Similar to the above multilabel case, assume we have a dataset \(\mathcal{D} = \{(\mathbf{x}_1,\mathbf{y}_1),...,(\mathbf{x}_n,\mathbf{y}_n)\}\) where \(\mathbf{x}_i\in\mathbb{R}^m\) and \(\mathbf{y}_i\in\{0,1\}^c\) where \(\sum_{j=1}^c y_{ij} = 1\ \forall\ i\in\{1,...,n\}\). What has changed here is that we are trying to classify each observation into one of \(c\) classes and each observation strictly belongs to a single class. For notation, we will keep the majority the same as the multilabel case - the main difference is changing the function \(\phi\). Previously \(\phi\) was the logistic sigmoid function defined in Eq. \(\eqref{eq:phi-chain}\), but since for a vector of values \(\mathbf{q}_i = \phi(\mathbf{z}_i)\), we cannot guarantee that \(\sum_{j=1}^c q_{ij} = 1\) which is a requirement as an observation can only belong to a single class so we are interested in quantifying a probability distribution over the classes for each observation. The function we use in place of the logistic sigmoid is known as the softmax function which we denote from this point on as

\begin{align} \phi(\mathbf{z})_i &= \frac{\exp(z_{i})}{\sum_{k=1}^c \exp(z_{k})},\\\nonumber\\ \frac{\partial \phi(\mathbf{z})_i}{\partial z_j} &= \frac{\sum_{k = 1}^c \exp(z_k)\frac{\partial}{\partial z_j}\big[\exp(z_i)\big] - \exp(z_i)\frac{\partial}{\partial z_j}\big[\sum_{k=1}^c \exp(z_k)\big]}{\big(\sum_{k = 1}^c \exp(z_k)\big)^2}, \label{eq:quotient}\\ &= \frac{\sum_{k=1}^c \exp(z_k)\exp(z_j)\delta_{ij} - \exp(z_i)\exp(z_j)}{\big(\sum_{k = 1}^c \exp(z_k)\big)^2},\\ &= \frac{\exp(z_j)\delta_{ij}}{\sum_{k=1}^c \exp(z_k)} - \frac{\exp(z_i)}{\sum_{k=1}^c \exp(z_k)}\frac{\exp(z_j)}{\sum_{k=1}^c \exp(z_k)},\\ &= \big(\delta_{ij} - \phi(\mathbf{z})_i\big)\phi(\mathbf{z})_j,\label{eq:softmax-chain} \end{align}

where \(\delta_{ij} = 1\) if \(i=j\) and \(\delta_{ij} = 0\) if \(i\neq j\) (this is known as the Kronecker delta function).
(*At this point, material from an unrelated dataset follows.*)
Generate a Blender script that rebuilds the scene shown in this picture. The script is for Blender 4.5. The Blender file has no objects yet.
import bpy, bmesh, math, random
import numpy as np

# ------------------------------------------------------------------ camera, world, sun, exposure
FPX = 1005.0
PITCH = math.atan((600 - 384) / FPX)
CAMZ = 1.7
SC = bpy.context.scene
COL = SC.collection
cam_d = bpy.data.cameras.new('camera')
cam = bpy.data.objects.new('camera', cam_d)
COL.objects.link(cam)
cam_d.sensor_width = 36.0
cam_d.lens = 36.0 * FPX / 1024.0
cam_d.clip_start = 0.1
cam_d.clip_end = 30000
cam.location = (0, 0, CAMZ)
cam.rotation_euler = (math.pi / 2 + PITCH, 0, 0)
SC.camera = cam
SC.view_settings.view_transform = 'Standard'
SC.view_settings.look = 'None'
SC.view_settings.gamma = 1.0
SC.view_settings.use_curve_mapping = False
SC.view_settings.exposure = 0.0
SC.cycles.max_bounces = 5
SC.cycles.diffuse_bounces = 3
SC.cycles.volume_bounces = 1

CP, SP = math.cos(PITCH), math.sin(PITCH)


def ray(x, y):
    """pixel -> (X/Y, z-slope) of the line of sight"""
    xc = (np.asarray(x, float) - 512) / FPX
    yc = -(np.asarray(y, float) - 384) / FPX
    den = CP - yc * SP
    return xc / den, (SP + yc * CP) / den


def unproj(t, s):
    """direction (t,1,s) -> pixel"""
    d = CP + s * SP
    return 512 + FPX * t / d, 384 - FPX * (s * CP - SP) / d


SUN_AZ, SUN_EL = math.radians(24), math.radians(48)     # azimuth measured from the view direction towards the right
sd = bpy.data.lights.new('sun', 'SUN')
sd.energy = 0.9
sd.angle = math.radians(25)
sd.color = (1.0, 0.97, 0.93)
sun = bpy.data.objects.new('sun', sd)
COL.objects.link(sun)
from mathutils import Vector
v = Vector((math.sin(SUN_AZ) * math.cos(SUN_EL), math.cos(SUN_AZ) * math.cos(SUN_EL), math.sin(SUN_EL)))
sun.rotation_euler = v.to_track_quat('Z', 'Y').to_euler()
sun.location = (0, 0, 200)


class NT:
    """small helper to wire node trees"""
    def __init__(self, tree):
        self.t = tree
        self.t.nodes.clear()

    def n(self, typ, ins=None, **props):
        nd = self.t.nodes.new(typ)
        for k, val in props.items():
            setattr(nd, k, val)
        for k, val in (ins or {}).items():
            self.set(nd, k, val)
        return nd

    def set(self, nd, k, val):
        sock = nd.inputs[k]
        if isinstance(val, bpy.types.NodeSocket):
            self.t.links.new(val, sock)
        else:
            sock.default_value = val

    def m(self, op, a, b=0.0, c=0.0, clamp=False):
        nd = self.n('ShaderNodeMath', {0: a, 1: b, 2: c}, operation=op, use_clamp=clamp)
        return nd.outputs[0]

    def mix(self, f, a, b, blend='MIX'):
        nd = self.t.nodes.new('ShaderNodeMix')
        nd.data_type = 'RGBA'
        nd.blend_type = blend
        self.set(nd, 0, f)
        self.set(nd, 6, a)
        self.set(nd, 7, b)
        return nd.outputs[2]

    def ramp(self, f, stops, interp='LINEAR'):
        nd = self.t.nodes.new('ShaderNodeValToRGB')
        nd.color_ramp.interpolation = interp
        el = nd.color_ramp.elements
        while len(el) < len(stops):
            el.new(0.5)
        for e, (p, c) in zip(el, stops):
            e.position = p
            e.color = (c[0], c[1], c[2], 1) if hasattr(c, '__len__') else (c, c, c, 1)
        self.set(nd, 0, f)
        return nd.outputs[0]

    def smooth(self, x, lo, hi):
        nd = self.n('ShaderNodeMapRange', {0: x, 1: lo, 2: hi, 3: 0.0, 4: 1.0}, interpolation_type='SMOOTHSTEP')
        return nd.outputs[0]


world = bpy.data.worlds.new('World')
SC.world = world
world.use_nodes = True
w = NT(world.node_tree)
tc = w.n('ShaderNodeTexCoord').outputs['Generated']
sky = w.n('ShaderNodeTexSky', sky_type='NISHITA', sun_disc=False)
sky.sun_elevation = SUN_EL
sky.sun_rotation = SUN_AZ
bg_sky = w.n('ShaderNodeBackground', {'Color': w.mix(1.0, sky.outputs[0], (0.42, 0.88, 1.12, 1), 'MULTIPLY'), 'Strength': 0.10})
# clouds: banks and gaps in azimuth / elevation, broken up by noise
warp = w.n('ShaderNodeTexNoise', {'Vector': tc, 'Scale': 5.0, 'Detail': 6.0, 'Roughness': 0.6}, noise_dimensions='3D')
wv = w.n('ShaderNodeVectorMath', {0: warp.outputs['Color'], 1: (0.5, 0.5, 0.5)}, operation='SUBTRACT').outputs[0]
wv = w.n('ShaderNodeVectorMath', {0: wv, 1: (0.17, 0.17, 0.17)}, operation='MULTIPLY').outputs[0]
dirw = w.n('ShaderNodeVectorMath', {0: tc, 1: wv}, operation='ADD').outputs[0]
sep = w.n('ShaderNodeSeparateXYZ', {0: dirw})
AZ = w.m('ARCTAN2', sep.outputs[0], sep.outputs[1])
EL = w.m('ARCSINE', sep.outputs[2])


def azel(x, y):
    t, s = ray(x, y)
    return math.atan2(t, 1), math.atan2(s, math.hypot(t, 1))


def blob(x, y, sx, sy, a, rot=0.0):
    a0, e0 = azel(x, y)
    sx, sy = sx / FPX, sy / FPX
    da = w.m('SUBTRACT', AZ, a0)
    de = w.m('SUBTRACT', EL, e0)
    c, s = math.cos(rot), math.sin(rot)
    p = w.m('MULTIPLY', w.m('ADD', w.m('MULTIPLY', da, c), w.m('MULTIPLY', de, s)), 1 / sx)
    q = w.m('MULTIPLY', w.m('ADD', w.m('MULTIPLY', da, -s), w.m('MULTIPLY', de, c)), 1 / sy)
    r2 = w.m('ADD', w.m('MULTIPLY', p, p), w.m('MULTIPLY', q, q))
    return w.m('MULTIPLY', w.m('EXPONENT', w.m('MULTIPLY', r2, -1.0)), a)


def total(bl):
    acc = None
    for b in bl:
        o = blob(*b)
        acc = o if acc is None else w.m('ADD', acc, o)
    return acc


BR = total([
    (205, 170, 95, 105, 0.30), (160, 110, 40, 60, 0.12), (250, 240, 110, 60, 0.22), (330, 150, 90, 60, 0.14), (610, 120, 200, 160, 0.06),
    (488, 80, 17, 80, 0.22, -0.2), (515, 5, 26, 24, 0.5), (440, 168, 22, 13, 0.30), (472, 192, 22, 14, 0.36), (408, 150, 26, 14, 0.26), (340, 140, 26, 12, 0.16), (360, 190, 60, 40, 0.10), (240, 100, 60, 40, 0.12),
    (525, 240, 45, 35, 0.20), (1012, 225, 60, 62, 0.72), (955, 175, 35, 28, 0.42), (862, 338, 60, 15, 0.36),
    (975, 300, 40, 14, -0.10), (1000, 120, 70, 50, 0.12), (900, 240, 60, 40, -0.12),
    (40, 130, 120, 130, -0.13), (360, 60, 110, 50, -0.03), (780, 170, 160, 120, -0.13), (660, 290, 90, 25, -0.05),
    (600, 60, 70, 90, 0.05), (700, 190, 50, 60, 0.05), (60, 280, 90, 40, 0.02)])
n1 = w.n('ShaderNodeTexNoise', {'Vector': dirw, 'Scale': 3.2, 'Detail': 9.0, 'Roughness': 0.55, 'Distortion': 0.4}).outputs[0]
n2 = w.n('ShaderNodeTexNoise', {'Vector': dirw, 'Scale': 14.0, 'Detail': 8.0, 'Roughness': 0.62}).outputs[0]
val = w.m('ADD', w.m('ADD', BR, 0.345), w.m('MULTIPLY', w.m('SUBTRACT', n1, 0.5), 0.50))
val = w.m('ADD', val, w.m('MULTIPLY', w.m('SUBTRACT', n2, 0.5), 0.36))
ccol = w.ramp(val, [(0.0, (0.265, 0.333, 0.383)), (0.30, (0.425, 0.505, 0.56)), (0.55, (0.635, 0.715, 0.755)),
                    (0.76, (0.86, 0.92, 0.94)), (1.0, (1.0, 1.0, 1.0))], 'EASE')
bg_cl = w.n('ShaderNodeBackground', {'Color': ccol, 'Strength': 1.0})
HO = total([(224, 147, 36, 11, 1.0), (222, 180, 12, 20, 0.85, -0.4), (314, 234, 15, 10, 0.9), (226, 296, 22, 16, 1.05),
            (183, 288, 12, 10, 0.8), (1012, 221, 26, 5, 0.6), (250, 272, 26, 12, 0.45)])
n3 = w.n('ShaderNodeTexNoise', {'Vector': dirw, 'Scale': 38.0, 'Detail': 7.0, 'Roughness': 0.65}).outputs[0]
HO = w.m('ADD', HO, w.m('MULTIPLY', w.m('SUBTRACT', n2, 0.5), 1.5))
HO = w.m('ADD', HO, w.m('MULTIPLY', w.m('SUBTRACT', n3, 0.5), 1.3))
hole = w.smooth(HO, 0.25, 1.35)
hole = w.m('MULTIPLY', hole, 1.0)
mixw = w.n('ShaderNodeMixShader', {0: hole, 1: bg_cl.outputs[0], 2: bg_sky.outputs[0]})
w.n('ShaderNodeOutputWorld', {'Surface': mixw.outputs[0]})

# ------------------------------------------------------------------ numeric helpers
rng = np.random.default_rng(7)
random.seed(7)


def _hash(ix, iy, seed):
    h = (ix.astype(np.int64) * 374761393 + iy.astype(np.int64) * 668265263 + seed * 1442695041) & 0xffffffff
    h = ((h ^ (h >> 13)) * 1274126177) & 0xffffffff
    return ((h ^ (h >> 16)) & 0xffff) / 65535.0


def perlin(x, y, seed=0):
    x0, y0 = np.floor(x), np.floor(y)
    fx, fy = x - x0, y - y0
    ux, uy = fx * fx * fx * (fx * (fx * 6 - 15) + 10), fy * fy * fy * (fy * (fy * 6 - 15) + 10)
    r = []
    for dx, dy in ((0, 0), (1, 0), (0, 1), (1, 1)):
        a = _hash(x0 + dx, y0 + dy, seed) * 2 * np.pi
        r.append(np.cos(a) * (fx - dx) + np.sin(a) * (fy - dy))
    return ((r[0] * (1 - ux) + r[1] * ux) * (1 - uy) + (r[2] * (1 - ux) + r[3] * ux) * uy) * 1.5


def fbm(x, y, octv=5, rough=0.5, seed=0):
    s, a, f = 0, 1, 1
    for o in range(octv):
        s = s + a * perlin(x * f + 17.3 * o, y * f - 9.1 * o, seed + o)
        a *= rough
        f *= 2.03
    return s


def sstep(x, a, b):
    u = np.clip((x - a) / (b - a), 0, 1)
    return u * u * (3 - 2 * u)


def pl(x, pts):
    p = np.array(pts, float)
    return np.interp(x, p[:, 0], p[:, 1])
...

Eq. \(\eqref{eq:quotient}\) can be explained by using the quotient rule. The log likelihood with a softmax \(\phi\) definition is then

\begin{align} \log p(\mathbf{P}|\mathbf{X},\boldsymbol{\theta}) &= \sum_{i=1}^n\sum_{j=1}^c p_{ij} \log q_{ij},\\ &= \sum_{i=1}^n\sum_{j=1}^c p_{ij} \log \phi(\mathbf{z}_i)_j,\\\nonumber\\ \nabla_{\boldsymbol{\theta}} [\log p(\mathbf{P}|\mathbf{X},\boldsymbol{\theta})]_k &= \sum_{i=1}^n\sum_{j=1}^c p_{ij} \frac{\big(\delta_{jk} - \phi(\mathbf{z}_i)_k\big)\phi(\mathbf{z}_i)_j}{\phi(\mathbf{z}_i)_j} \nabla_{\boldsymbol{\theta}} [z_{ik}], \label{eq:chain2}\\ &= \sum_{i=1}^n\sum_{j=1}^c p_{ij} (\delta_{jk} - q_{ik}) \nabla_{\boldsymbol{\theta}} [z_{ik}],\\ &= \sum_{i = 1}^n\nabla_{\boldsymbol{\theta}} [z_{ik}]\bigg(p_{ik} - q_{ik}\sum_{j=1}^c p_{ij}\bigg),\\ &= \sum_{i = 1}^n\nabla_{\boldsymbol{\theta}} [z_{ik}]\bigg(p_{ik} - q_{ik}\bigg),\\\nonumber\\ \nabla_{\boldsymbol{\theta}} [\log p(\mathbf{P}|\mathbf{X},\boldsymbol{\theta})] &= \nabla_{\boldsymbol{\theta}} [\mathbf{Z}]^\text{T}(\mathbf{P} - \mathbf{Q}), \label{eq:multiclass} \end{align}

where we use the chain rule for Eq. \(\eqref{eq:chain2}\) and have the differential of log as well as the result found in Eq. \(\eqref{eq:softmax-chain}\), and since each \(\mathbf{p}_{i}\) consists of a single 1 and the rest 0 we know that \(\sum_{j=1}^c p_{ij} = 1\). Note the similar form between Eq. \(\eqref{eq:multiclass}\) and Eq. \(\eqref{eq:multilabel}\)!

Summary

Regardless if the task is a binary, multilabel, or multiclass classification, the update rule is the same for any function \(z(\mathbf{X};\boldsymbol{\theta})\) (assuming we use the same definitions of \(\phi\) in each case). See logistic regression for the simple case where \(z\) is a linear function of the data.